Give an exact transcription of every line, dropping the images.

### Stored data

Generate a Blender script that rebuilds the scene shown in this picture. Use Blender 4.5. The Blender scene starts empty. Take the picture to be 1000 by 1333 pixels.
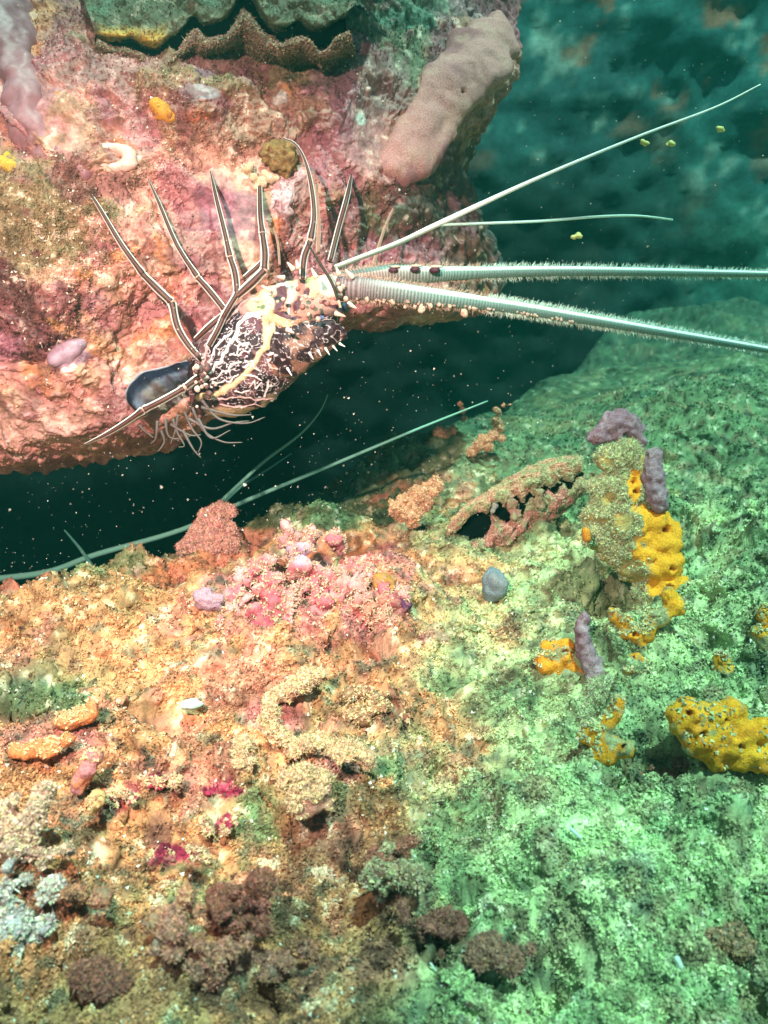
import bpy, math, random
import numpy as np
from mathutils import Vector
random.seed(7); RNG = np.random.default_rng(11)
sc = bpy.context.scene
# ------------------------------------------------------------------ camera
F = 1150.0; PITCH = math.radians(20.0); CAM = np.array([0.0, 0.0, 0.36])
XR = np.array([1.0, 0, 0]); FW = np.array([0, math.cos(PITCH), -math.sin(PITCH)]); UP = np.array([0, math.sin(PITCH), math.cos(PITCH)])
cd = bpy.data.cameras.new('camera'); cam = bpy.data.objects.new('camera', cd); sc.collection.objects.link(cam)
cam.location = CAM; cam.rotation_euler = (math.pi/2 - PITCH, 0, 0)
cd.sensor_fit = 'VERTICAL'; cd.sensor_height = 24.0; cd.lens = 24.0*F/1333.0
cd.clip_start = 0.005; cd.clip_end = 60.0
cd.dof.use_dof = True; cd.dof.focus_distance = 0.72; cd.dof.aperture_fstop = 8.0
sc.camera = cam
# ------------------------------------------------------------------ light
w = bpy.data.worlds.new('World'); sc.world = w; w.use_nodes = True
nt = w.node_tree; nt.nodes.clear()
SUN_EL = math.radians(72); SUN_AZ = math.radians(150)     # azimuth from +Y, clockwise: behind the camera
sky = nt.nodes.new('ShaderNodeTexSky'); sky.sky_type = 'NISHITA'; sky.sun_disc = False
sky.sun_elevation = SUN_EL; sky.sun_rotation = SUN_AZ
bg = nt.nodes.new('ShaderNodeBackground'); bg.inputs[1].default_value = 0.05
wo = nt.nodes.new('ShaderNodeOutputWorld')
nt.links.new(sky.outputs[0], bg.inputs[0]); nt.links.new(bg.outputs[0], wo.inputs[0])
sd = bpy.data.lights.new('sun', 'SUN'); sd.energy = 5.0; sd.angle = math.radians(2.0); sd.color = (0.55, 1.0, 0.80)   # daylight filtered green by the water
so = bpy.data.objects.new('sun', sd); sc.collection.objects.link(so)
sdir = Vector((math.sin(SUN_AZ)*math.cos(SUN_EL), math.cos(SUN_AZ)*math.cos(SUN_EL), math.sin(SUN_EL)))
so.rotation_euler = (-sdir).to_track_quat('-Z', 'Y').to_euler()
# the diver's torch, whose beam lights the left of the photograph
td = bpy.data.lights.new('dive_torch', 'SPOT'); td.energy = 56.0; td.color = (1.0, 0.70, 0.58); td.spot_size = math.radians(60); td.spot_blend = 0.9
td.shadow_soft_size = 0.012
to = bpy.data.objects.new('dive_torch', td); sc.collection.objects.link(to); to.location = (-0.20, -0.02, 0.62)
to.rotation_euler = (Vector((-0.19, 0.66, 0.17)) - Vector(to.location)).to_track_quat('-Z', 'Y').to_euler()
sc.view_settings.view_transform = 'Standard'; sc.view_settings.look = 'None'; sc.view_settings.gamma = 1; sc.view_settings.exposure = 0.45
# ------------------------------------------------------------------ maths helpers
def P(px, py, d):
    px = np.asarray(px, float); py = np.asarray(py, float); d = np.asarray(d, float)
    a = ((px-500)/F)[..., None]*XR; b = ((666.5-py)/F)[..., None]*UP
    return CAM + d[..., None]*(FW + a + b)
def proj(v):
    q = v-CAM; d = q@FW; d = np.where(np.abs(d) < 1e-4, 1e-4, d)
    return 500+F*(q@XR)/d, 666.5-F*(q@UP)/d, d
def hsh(ix, iy, iz, s):
    h = (ix.astype(np.uint32)*np.uint32(374761393) + iy.astype(np.uint32)*np.uint32(668265263) + iz.astype(np.uint32)*np.uint32(2147483647) + np.uint32((s*974634777) & 0xffffffff))
    h = (h ^ (h >> np.uint32(13)))*np.uint32(1274126177); h ^= h >> np.uint32(16); h = h*np.uint32(2246822519); h ^= h >> np.uint32(13)
    return (h.astype(np.float32))/np.float32(4294967295.0)
def noise(p, s=0):
    i = np.floor(p).astype(np.int64); f = (p-i).astype(np.float32); u = f*f*(3-2*f); r = 0
    for dx in (0, 1):
        wx = u[:, 0] if dx else 1-u[:, 0]
        for dy in (0, 1):
            wy = u[:, 1] if dy else 1-u[:, 1]
            for dz in (0, 1):
                wz = u[:, 2] if dz else 1-u[:, 2]
                r = r + wx*wy*wz*hsh(i[:, 0]+dx, i[:, 1]+dy, i[:, 2]+dz, s)
    return r*2-1
ROT = np.array([[0.36, 0.48, -0.8], [-0.8, 0.6, 0.0], [0.48, 0.64, 0.6]])
def fbm(p, sc_, o=4, s=0, g=0.5):
    q = p/sc_; a = 1; r = 0
    for k in range(o):
        r = r + a*noise(q, s+k); q = (q@ROT.T)*2.03+7.1; a *= g
    return r
def worley(p, sc_, s=0):
    q = p/sc_; i = np.floor(q).astype(np.int64); best = np.full(len(q), 9.0, np.float32); sid = np.zeros(len(q), np.float32)
    for dx in (-1, 0, 1):
        for dy in (-1, 0, 1):
            for dz in (-1, 0, 1):
                a, b, c = i[:, 0]+dx, i[:, 1]+dy, i[:, 2]+dz
                h1 = hsh(a, b, c, s)
                d = (a+h1-q[:, 0])**2+(b+hsh(a, b, c, s+1)-q[:, 1])**2+(c+hsh(a, b, c, s+2)-q[:, 2])**2
                m = d < best; best = np.where(m, d, best); sid = np.where(m, h1, sid)
    return np.sqrt(best), sid
def sst(a, b, x):
    t = np.clip((x-a)/(b-a), 0, 1); return t*t*(3-2*t)
def segdist(px, py, pts):
    best = np.full(np.shape(px), 1e9)
    for (x0, y0), (x1, y1) in zip(pts[:-1], pts[1:]):
        dx, dy = x1-x0, y1-y0; L = dx*dx+dy*dy+1e-9
        t = np.clip(((px-x0)*dx+(py-y0)*dy)/L, 0, 1)
        best = np.minimum(best, np.hypot(px-x0-t*dx, py-y0-t*dy))
    return best
def ell(px, py, cx, cy, rx, ry, ang=0):
    a = math.radians(ang); u = (px-cx)*math.cos(a)+(py-cy)*math.sin(a); v = -(px-cx)*math.sin(a)+(py-cy)*math.cos(a)
    return np.sqrt((u/rx)**2+(v/ry)**2)
def mixc(c, col, m):
    return c*(1-m[:, None])+np.asarray(col)[None, :]*m[:, None]
def cr(pts, n):
    pts = np.asarray(pts, float); k = len(pts)
    if k < 3: t = np.linspace(0, 1, n)[:, None]; return pts[0]*(1-t)+pts[-1]*t
    e = np.vstack([2*pts[0]-pts[1], pts, 2*pts[-1]-pts[-2]]); L = np.r_[0, np.cumsum(np.linalg.norm(np.diff(pts[:, :3], axis=0), axis=1))]; L /= L[-1]
    tt = np.linspace(0, 1, n); i = np.clip(np.searchsorted(L, tt, 'right')-1, 0, k-2); t = ((tt-L[i])/(L[i+1]-L[i]+1e-12))[:, None]
    a, b, c, d = e[i], e[i+1], e[i+2], e[i+3]
    return 0.5*(2*b+(c-a)*t+(2*a-5*b+4*c-d)*t*t+(3*b-a-3*c+d)*t**3)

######

→ Reply to the task
Generate a Blender script that rebuilds the scene shown in this picture. Use Blender 4.5. The Blender scene starts empty. Take the picture to be 1000 by 1333 pixels.
import bpy, math, random
import numpy as np
from mathutils import Vector
random.seed(7); RNG = np.random.default_rng(11)
sc = bpy.context.scene
# ------------------------------------------------------------------ camera
F = 1150.0; PITCH = math.radians(20.0); CAM = np.array([0.0, 0.0, 0.36])
XR = np.array([1.0, 0, 0]); FW = np.array([0, math.cos(PITCH), -math.sin(PITCH)]); UP = np.array([0, math.sin(PITCH), math.cos(PITCH)])
cd = bpy.data.cameras.new('camera'); cam = bpy.data.objects.new('camera', cd); sc.collection.objects.link(cam)
cam.location = CAM; cam.rotation_euler = (math.pi/2 - PITCH, 0, 0)
cd.sensor_fit = 'VERTICAL'; cd.sensor_height = 24.0; cd.lens = 24.0*F/1333.0
cd.clip_start = 0.005; cd.clip_end = 60.0
cd.dof.use_dof = True; cd.dof.focus_distance = 0.72; cd.dof.aperture_fstop = 8.0
sc.camera = cam
# ------------------------------------------------------------------ light
w = bpy.data.worlds.new('World'); sc.world = w; w.use_nodes = True
nt = w.node_tree; nt.nodes.clear()
SUN_EL = math.radians(72); SUN_AZ = math.radians(150)     # azimuth from +Y, clockwise: behind the camera
sky = nt.nodes.new('ShaderNodeTexSky'); sky.sky_type = 'NISHITA'; sky.sun_disc = False
sky.sun_elevation = SUN_EL; sky.sun_rotation = SUN_AZ
bg = nt.nodes.new('ShaderNodeBackground'); bg.inputs[1].default_value = 0.05
wo = nt.nodes.new('ShaderNodeOutputWorld')
nt.links.new(sky.outputs[0], bg.inputs[0]); nt.links.new(bg.outputs[0], wo.inputs[0])
sd = bpy.data.lights.new('sun', 'SUN'); sd.energy = 5.0; sd.angle = math.radians(2.0); sd.color = (0.55, 1.0, 0.80)   # daylight filtered green by the water
so = bpy.data.objects.new('sun', sd); sc.collection.objects.link(so)
sdir = Vector((math.sin(SUN_AZ)*math.cos(SUN_EL), math.cos(SUN_AZ)*math.cos(SUN_EL), math.sin(SUN_EL)))
so.rotation_euler = (-sdir).to_track_quat('-Z', 'Y').to_euler()
# the diver's torch, whose beam lights the left of the photograph
td = bpy.data.lights.new('dive_torch', 'SPOT'); td.energy = 56.0; td.color = (1.0, 0.70, 0.58); td.spot_size = math.radians(60); td.spot_blend = 0.9
td.shadow_soft_size = 0.012
to = bpy.data.objects.new('dive_torch', td); sc.collection.objects.link(to); to.location = (-0.20, -0.02, 0.62)
to.rotation_euler = (Vector((-0.19, 0.66, 0.17)) - Vector(to.location)).to_track_quat('-Z', 'Y').to_euler()
sc.view_settings.view_transform = 'Standard'; sc.view_settings.look = 'None'; sc.view_settings.gamma = 1; sc.view_settings.exposure = 0.45
# ------------------------------------------------------------------ maths helpers
def P(px, py, d):
    px = np.asarray(px, float); py = np.asarray(py, float); d = np.asarray(d, float)
    a = ((px-500)/F)[..., None]*XR; b = ((666.5-py)/F)[..., None]*UP
    return CAM + d[..., None]*(FW + a + b)
def proj(v):
    q = v-CAM; d = q@FW; d = np.where(np.abs(d) < 1e-4, 1e-4, d)
    return 500+F*(q@XR)/d, 666.5-F*(q@UP)/d, d
def hsh(ix, iy, iz, s):
    h = (ix.astype(np.uint32)*np.uint32(374761393) + iy.astype(np.uint32)*np.uint32(668265263) + iz.astype(np.uint32)*np.uint32(2147483647) + np.uint32((s*974634777) & 0xffffffff))
    h = (h ^ (h >> np.uint32(13)))*np.uint32(1274126177); h ^= h >> np.uint32(16); h = h*np.uint32(2246822519); h ^= h >> np.uint32(13)
    return (h.astype(np.float32))/np.float32(4294967295.0)
def noise(p, s=0):
    i = np.floor(p).astype(np.int64); f = (p-i).astype(np.float32); u = f*f*(3-2*f); r = 0
    for dx in (0, 1):
        wx = u[:, 0] if dx else 1-u[:, 0]
        for dy in (0, 1):
            wy = u[:, 1] if dy else 1-u[:, 1]
            for dz in (0, 1):
                wz = u[:, 2] if dz else 1-u[:, 2]
                r = r + wx*wy*wz*hsh(i[:, 0]+dx, i[:, 1]+dy, i[:, 2]+dz, s)
    return r*2-1
ROT = np.array([[0.36, 0.48, -0.8], [-0.8, 0.6, 0.0], [0.48, 0.64, 0.6]])
def fbm(p, sc_, o=4, s=0, g=0.5):
    q = p/sc_; a = 1; r = 0
    for k in range(o):
        r = r + a*noise(q, s+k); q = (q@ROT.T)*2.03+7.1; a *= g
    return r
def worley(p, sc_, s=0):
    q = p/sc_; i = np.floor(q).astype(np.int64); best = np.full(len(q), 9.0, np.float32); sid = np.zeros(len(q), np.float32)
    for dx in (-1, 0, 1):
        for dy in (-1, 0, 1):
            for dz in (-1, 0, 1):
                a, b, c = i[:, 0]+dx, i[:, 1]+dy, i[:, 2]+dz
                h1 = hsh(a, b, c, s)
                d = (a+h1-q[:, 0])**2+(b+hsh(a, b, c, s+1)-q[:, 1])**2+(c+hsh(a, b, c, s+2)-q[:, 2])**2
                m = d < best; best = np.where(m, d, best); sid = np.where(m, h1, sid)
    return np.sqrt(best), sid
def sst(a, b, x):
    t = np.clip((x-a)/(b-a), 0, 1); return t*t*(3-2*t)
def segdist(px, py, pts):
    best = np.full(np.shape(px), 1e9)
    for (x0, y0), (x1, y1) in zip(pts[:-1], pts[1:]):
        dx, dy = x1-x0, y1-y0; L = dx*dx+dy*dy+1e-9
        t = np.clip(((px-x0)*dx+(py-y0)*dy)/L, 0, 1)
        best = np.minimum(best, np.hypot(px-x0-t*dx, py-y0-t*dy))
    return best
def ell(px, py, cx, cy, rx, ry, ang=0):
    a = math.radians(ang); u = (px-cx)*math.cos(a)+(py-cy)*math.sin(a); v = -(px-cx)*math.sin(a)+(py-cy)*math.cos(a)
    return np.sqrt((u/rx)**2+(v/ry)**2)
def mixc(c, col, m):
    return c*(1-m[:, None])+np.asarray(col)[None, :]*m[:, None]
def cr(pts, n):
    pts = np.asarray(pts, float); k = len(pts)
    if k < 3: t = np.linspace(0, 1, n)[:, None]; return pts[0]*(1-t)+pts[-1]*t
    e = np.vstack([2*pts[0]-pts[1], pts, 2*pts[-1]-pts[-2]]); L = np.r_[0, np.cumsum(np.linalg.norm(np.diff(pts[:, :3], axis=0), axis=1))]; L /= L[-1]
    tt = np.linspace(0, 1, n); i = np.clip(np.searchsorted(L, tt, 'right')-1, 0, k-2); t = ((tt-L[i])/(L[i+1]-L[i]+1e-12))[:, None]
    a, b, c, d = e[i], e[i+1], e[i+2], e[i+3]
    return 0.5*(2*b+(c-a)*t+(2*a-5*b+4*c-d)*t*t+(3*b-a-3*c+d)*t**3)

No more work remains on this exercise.